### Exercise requirements
Retype the data exactly, from its first line to the line containing "(.34, .28, .11))])", including both, and skip any picture.

━━ Material ━━

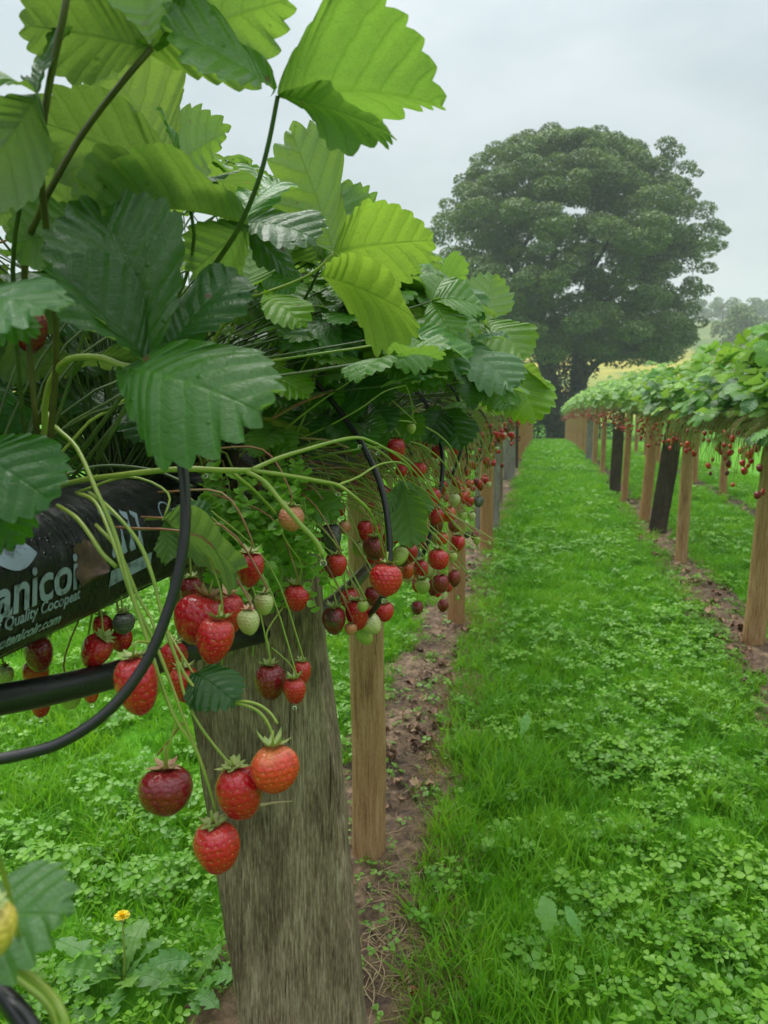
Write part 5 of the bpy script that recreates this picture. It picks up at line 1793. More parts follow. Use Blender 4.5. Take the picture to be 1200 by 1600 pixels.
M['grass'] = blade_mat('grass', [(.2, (.078, .245, .012)), (.5, (.138, .35, .018)), (.8, (.235, .44, .03))])
M['grass_dry'] = blade_mat('yellowing_grass', [(.2, (.12, .17, .03)), (.5, (.24, .26, .06)), (.8, (.34, .28, .11))])


def clover_mat():
    m, nt = new_mat('clover')
    sp = nd(nt, 'SeparateXYZ', {0: nd(nt, 'UVMap').outputs[0]})
    oi = nd(nt, 'ObjectInfo')
    n_ = noise(nt, nd(nt, 'NewGeometry').outputs['Position'], 2.3, 3)
    f = mth(nt, 'ADD', mth(nt, 'MULTIPLY', n_, .5), mth(nt, 'MULTIPLY', oi.outputs['Random'], .5))
    c_ = ramp(nt, f, [(.2, (.085, .245, .011)), (.5, (.14, .345, .018)), (.8, (.215, .43, .034))])
    v = sp.outputs[1]
    chev = mth(nt, 'SUBTRACT', 1.0, mth(nt, 'MULTIPLY', mth(nt, 'ABSOLUTE', mth(nt, 'SUBTRACT', v, .5)), 7.0), clamp=True)
    c2 = mixc(nt, mth(nt, 'MULTIPLY', chev, .22), c_, (.24, .40, .14))
    p_ = pbsdf(nt, color=c2, rough=.38, spec=.35)
    t_ = nd(nt, 'BsdfTranslucent', {'Color': mixc(nt, 1.0, c2, (1.6, 1.6, .8), 'MULTIPLY')})
    out(nt, nd(nt, 'MixShader', {0: .3, 1: p_.outputs[0], 2: t_.outputs[0]}).outputs[0])
    return m


M['clover'] = clover_mat()


def tuft(seed, n=46, rad=.055, hmin=.035, hmax=.095, wid=.0021, mat='grass', lean=.7):
    rs = random.Random(seed)
    V, F = [], []
    for k in range(n):
        a = rs.uniform(0, 6.28)
        r = rad * math.sqrt(rs.random())
        x, y = r * math.cos(a), r * math.sin(a)
        h = rs.uniform(hmin, hmax)
        b = rs.uniform(0, 6.28)
        ln = rs.uniform(.1, lean) * h
        dx, dy = math.cos(b) * ln, math.sin(b) * ln
        wa = rs.uniform(0, 6.28)
        wx, wy = math.cos(wa) * wid * rs.uniform(.7, 1.3), math.sin(wa) * wid
        base = len(V)
        for t, q in ((0, .8), (.4, 1), (.75, .7)):
            cx, cy, cz = x + dx * t ** 1.8, y + dy * t ** 1.8, h * (t - .12 * t * t * (ln / h))
            V += [(cx - wx * q, cy - wy * q, cz), (cx + wx * q, cy + wy * q, cz)]
        V.append((x + dx, y + dy, h * (1 - .25 * ln / h)))
        F += [(base, base + 1, base + 3, base + 2), (base + 2, base + 3, base + 5, base + 4), (base + 4, base + 5, base + 6)]
    return mk('tuft', V, F, [M[mat]])


def clover_clump(seed, n=11, rad=.075, hmin=.03, hmax=.07, sz=(.009, .0165), mat='clover', leaves=3):
    rs = random.Random(seed)
    A = Acc()
    for k in range(n):
        a = rs.uniform(0, 6.28)
        r = rad * math.sqrt(rs.random())
        x, y, h = r * math.cos(a), r * math.sin(a), rs.uniform(hmin, hmax)
        tilt = Vector((rs.uniform(-.45, .45), rs.uniform(-.45, .45), 1)).normalized()
        top = Vector((x, y, h))
        V, F, U = tube([(x + rs.uniform(-.015, .015), y + rs.uniform(-.015, .015), 0), top], .0006, .0005, 3, 2, cap=False)
        A.add(V, F, None, 0)
        s = rs.uniform(*sz)
        a0 = rs.uniform(0, 6.28)
        for j in range(leaves):
            aa = a0 + 2 * math.pi * j / leaves + rs.uniform(-.15, .15)
            dd = Vector((math.cos(aa), math.sin(aa), rs.uniform(-.1, .35)))
            dd = (dd - tilt * dd.dot(tilt) + tilt * rs.uniform(-.15, .3)).normalized()
            fr = frame(dd, tilt)
            pts_ = [(0, .05, 0), (.30, .32, .10), (.47, .66, .13), (.34, .98, .08), (.0, .95, -.02), (-.34, .98, .08), (-.47, .66, .13), (-.30, .32, .10), (0, .5, -.03)]
            uv = [(0, 0), (.5, .3), (1, .62), (.8, 1), (0, .95), (.8, 1), (1, .62), (.5, .3), (0, .5)]
            Vv = [tuple(fr @ np.array(o) * s * 1.25 + np.array(top)) for o in pts_]
            A.add(Vv, [(8, i, (i + 1) % 8) for i in range(8)], uv, 0)
    return A.mesh('clump', [M[mat]])


def scatter(name, label, pts, rots, scl, idx, sources, kind='stuff'):
    """one object whose points carry small plant meshes (geometry nodes, geometry instanced on points)"""
    n = len(pts)
    me = bpy.data.meshes.new(name)
    me.from_pydata([tuple(p) for p in pts], [], [])
    a = me.attributes.new('rot', 'FLOAT_VECTOR', 'POINT'); a.data.foreach_set('vector', np.asarray(rots, dtype=np.float32).ravel())
    a = me.attributes.new('scl', 'FLOAT_VECTOR', 'POINT'); a.data.foreach_set('vector', np.asarray(scl, dtype=np.float32).ravel())
    a = me.attributes.new('pick', 'INT', 'POINT'); a.data.foreach_set('value', np.asarray(idx, dtype=np.int32))
    g = bpy.data.node_groups.new(name + '_nodes', 'GeometryNodeTree')
    g.interface.new_socket('Geometry', in_out='INPUT', socket_type='NodeSocketGeometry')
    g.interface.new_socket('Geometry', in_out='OUTPUT', socket_type='NodeSocketGeometry')
    gi, go = g.nodes.new('NodeGroupInput'), g.nodes.new('NodeGroupOutput')
    ip = g.nodes.new('GeometryNodeInstanceOnPoints')
    jn = g.nodes.new('GeometryNodeJoinGeometry')
    for s in reversed(sources):
        so = bpy.data.objects.new(name + '_sprig', s)
        oi = g.nodes.new('GeometryNodeObjectInfo')
        oi.inputs['Object'].default_value = so
        oi.inputs['As Instance'].default_value = False
        gt = g.nodes.new('GeometryNodeGeometryToInstance')
        g.links.new(oi.outputs['Geometry'], gt.inputs[0])
        g.links.new(gt.outputs[0], jn.inputs[0])

    def attr(nm, ty):
        q = g.nodes.new('GeometryNodeInputNamedAttribute')
        q.data_type = ty
        q.inputs[0].default_value = nm
        return q.outputs[0]
    g.links.new(gi.outputs[0], ip.inputs['Points'])
    g.links.new(jn.outputs[0], ip.inputs['Instance'])
    ip.inputs['Pick Instance'].default_value = True
    g.links.new(attr('pick', 'INT'), ip.inputs['Instance Index'])
    g.links.new(attr('rot', 'FLOAT_VECTOR'), ip.inputs['Rotation'])
    g.links.new(attr('scl', 'FLOAT_VECTOR'), ip.inputs['Scale'])
    g.links.new(ip.outputs[0], go.inputs[0])
    o = bpy.data.objects.new(name, me)
    COL.objects.link(o)
    mo = o.modifiers.new('growth', 'NODES')
    mo.node_group = g
    tag(o, label, kind=kind)
    return o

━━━

### Solution to the exercise
Write part 5 of the bpy script that recreates this picture. It picks up at line 1793. More parts follow. Use Blender 4.5. Take the picture to be 1200 by 1600 pixels.
M['grass'] = blade_mat('grass', [(.2, (.078, .245, .012)), (.5, (.138, .35, .018)), (.8, (.235, .44, .03))])
M['grass_dry'] = blade_mat('yellowing_grass', [(.2, (.12, .17, .03)), (.5, (.24, .26, .06)), (.8, (.34, .28, .11))])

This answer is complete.